━━ SUPPLIED DATA ━━

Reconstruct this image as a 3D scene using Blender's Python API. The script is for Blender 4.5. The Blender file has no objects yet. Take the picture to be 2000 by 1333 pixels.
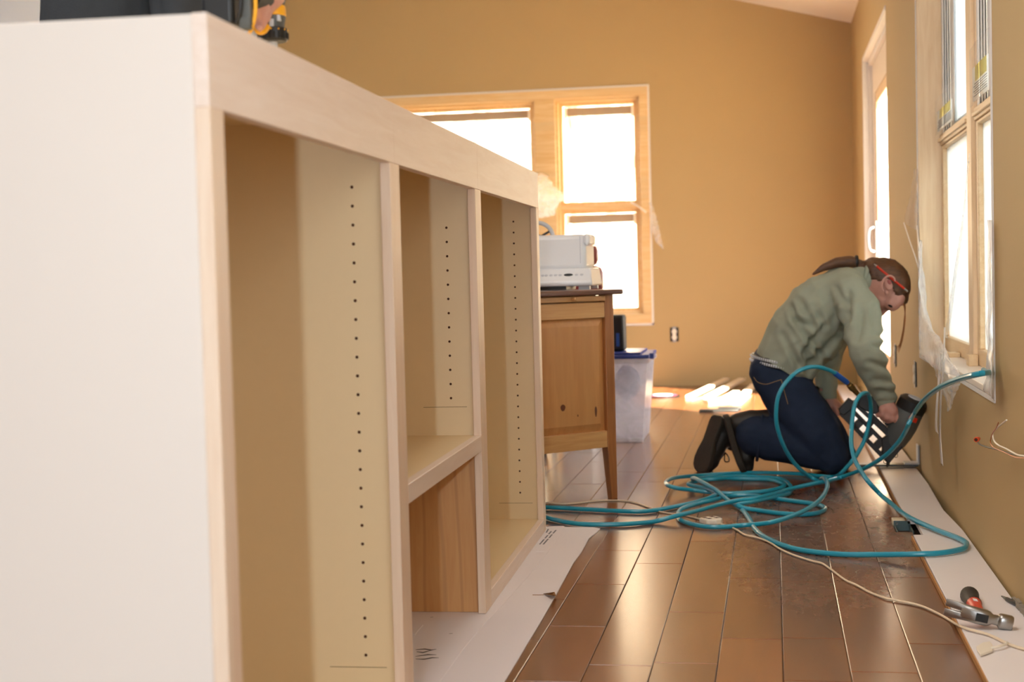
import bpy, bmesh, math, random
from mathutils import Vector, Matrix, noise
random.seed(7)
sc = bpy.context.scene
col = sc.collection

# ------------------------------------------------------------------ camera
F, YAW, PITCH, ROLL, CAMH = 2900.0, -0.174722, -0.045051, -0.025461, 0.764908
fwd = Vector((math.sin(YAW)*math.cos(PITCH), math.cos(YAW)*math.cos(PITCH), math.sin(PITCH)))
rt0 = Vector((math.cos(YAW), -math.sin(YAW), 0)); up0 = rt0.cross(fwd)
rt = rt0*math.cos(ROLL) + up0*math.sin(ROLL); up = up0*math.cos(ROLL) - rt0*math.sin(ROLL)
CAM = Vector((0, 0, CAMH))
cd = bpy.data.cameras.new('camera'); cam = bpy.data.objects.new('camera', cd); col.objects.link(cam)
m = Matrix((rt, up, -fwd)).transposed().to_4x4(); m.translation = CAM; cam.matrix_world = m
cd.sensor_width = 36.0; cd.lens = F/2000*36.0; cd.clip_start = 0.05; cd.clip_end = 300
cd.dof.use_dof = True; cd.dof.focus_distance = 3.6; cd.dof.aperture_fstop = 5.0
sc.camera = cam

def ray(px, py): return fwd + rt*((px-1000)/F) - up*((py-666.5)/F)
def onY(px, py, Y):
    d = ray(px, py); return CAM + d*(Y/d.y)
def onX(px, py, X):
    d = ray(px, py); return CAM + d*(X/d.x)
def onZ(px, py, z=0.0):
    d = ray(px, py); return CAM + d*((z-CAMH)/d.z)

# ------------------------------------------------------------------ world, lights, exposure
sc.view_settings.view_transform = 'Standard'; sc.view_settings.look = 'None'
sc.view_settings.exposure = 0.17; sc.view_settings.gamma = 1.0
sc.view_settings.use_curve_mapping = False
w = bpy.data.worlds.new('sky'); sc.world = w; w.use_nodes = True
wn = w.node_tree.nodes; wl = w.node_tree.links; wn.clear()
bg = wn.new('ShaderNodeBackground'); wo = wn.new('ShaderNodeOutputWorld')
bg.inputs[0].default_value = (0.86, 0.93, 1.0, 1); bg.inputs[1].default_value = 7.0
wl.new(bg.outputs[0], wo.inputs[0])
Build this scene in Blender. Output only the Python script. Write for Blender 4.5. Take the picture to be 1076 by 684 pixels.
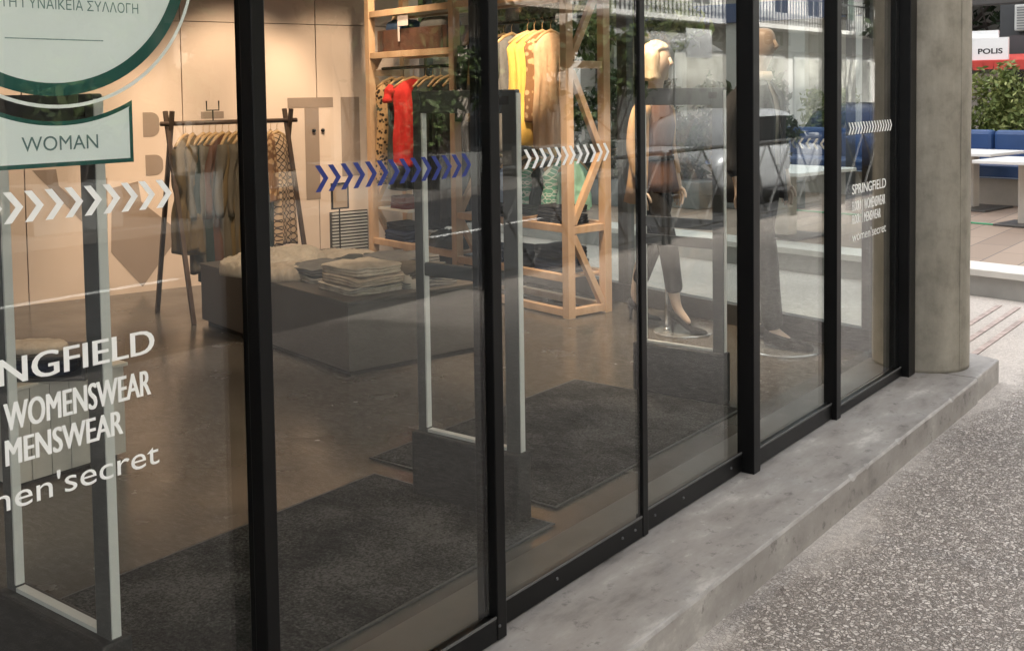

━━━

### WHAT IS REQUIRED
Copy every line above word for word and exclude the pictures.

### EXERCISE ANSWER
Reconstruct this image as a 3D scene using Blender's Python API. The script is for Blender 4.5. The Blender file has no objects yet. Take the picture to be 2000 by 1333 pixels.
import bpy, bmesh, math, random
from mathutils import Vector, Matrix, noise
random.seed(7)
sc = bpy.context.scene
col = sc.collection

# ------------------------------------------------------------------ camera
F, YAW, PITCH, ROLL, CAMH = 2900.0, -0.174722, -0.045051, -0.025461, 0.764908
fwd = Vector((math.sin(YAW)*math.cos(PITCH), math.cos(YAW)*math.cos(PITCH), math.sin(PITCH)))
rt0 = Vector((math.cos(YAW), -math.sin(YAW), 0)); up0 = rt0.cross(fwd)
rt = rt0*math.cos(ROLL) + up0*math.sin(ROLL); up = up0*math.cos(ROLL) - rt0*math.sin(ROLL)
CAM = Vector((0, 0, CAMH))
cd = bpy.data.cameras.new('camera'); cam = bpy.data.objects.new('camera', cd); col.objects.link(cam)
m = Matrix((rt, up, -fwd)).transposed().to_4x4(); m.translation = CAM; cam.matrix_world = m
cd.sensor_width = 36.0; cd.lens = F/2000*36.0; cd.clip_start = 0.05; cd.clip_end = 300
cd.dof.use_dof = True; cd.dof.focus_distance = 3.6; cd.dof.aperture_fstop = 5.0
sc.camera = cam

def ray(px, py): return fwd + rt*((px-1000)/F) - up*((py-666.5)/F)
def onY(px, py, Y):
    d = ray(px, py); return CAM + d*(Y/d.y)
def onX(px, py, X):
    d = ray(px, py); return CAM + d*(X/d.x)
def onZ(px, py, z=0.0):
    d = ray(px, py); return CAM + d*((z-CAMH)/d.z)

# ------------------------------------------------------------------ world, lights, exposure
sc.view_settings.view_transform = 'Standard'; sc.view_settings.look = 'None'
sc.view_settings.exposure = 0.17; sc.view_settings.gamma = 1.0
sc.view_settings.use_curve_mapping = False
w = bpy.data.worlds.new('sky'); sc.world = w; w.use_nodes = True
wn = w.node_tree.nodes; wl = w.node_tree.links; wn.clear()
bg = wn.new('ShaderNodeBackground'); wo = wn.new('ShaderNodeOutputWorld')
bg.inputs[0].default_value = (0.86, 0.93, 1.0, 1); bg.inputs[1].default_value = 7.0
wl.new(bg.outputs[0], wo.inputs[0])
Build this scene in Blender. Output only the Python script. Write for Blender 4.5. Take the picture to be 1076 by 684 pixels.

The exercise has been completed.